Moon’s keen eye noted that most of the bars were smart enough to employ menus that were ‘point-able’– so loud, that hearing was never a guarantee, even when shouting. It was a raucous time: everyone was there to party.

The rowdy street was charming at-times and a bit unsettling at others, as drunken enthusiasm always has a crash point. Being the age we are, Moon and I always try to make our exit before that limit– but we stayed out longer than intended on this night– the music provided a trance that was hard to break.

In case this seemed like too much excitement– we went out the very next evening to Lipstick Lounge, a karaoke bar in the city. Turns out, the bar also had a humidor lounge above it specifically catering to queer folks.

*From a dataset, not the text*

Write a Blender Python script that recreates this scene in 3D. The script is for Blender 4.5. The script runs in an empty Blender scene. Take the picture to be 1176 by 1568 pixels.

The black-and-white photographs that adorned the walls were striking– images of queer people, primarily women-identifying people, smoking huge cigars– reminiscent of a way that men are often photographed, but women seldom are. It was fantastic to see the tropes turned upside-down, and refreshing to see women-identified people embracing this traditionally masculine act.

In black-and-white, no less.

You know the saying– when in Rome– do as the Romans do.

We ordered a cigarillo and settled in to the upstairs lounge chat with the patrons, who were super-gregarious and open. Far more than we were used to, being from a bigger and icier city. It was also refreshing to talk to folks other than one another (as much as Moon and I enjoy each other’s company, time with others is helpful when you are ‘stuck’ together in a 19-foot space, 24/7).

After awhile, we went downstairs and sang karaoke with the regulars– and at the end the night, the owner of the bar graced us all with a song. She was of the older generation of queer folks, and the crowd showed major respect to their elder and the facilitator of this gathering space. It was a lovely way to end the evening, and a lovely way to end our stay in Nashville.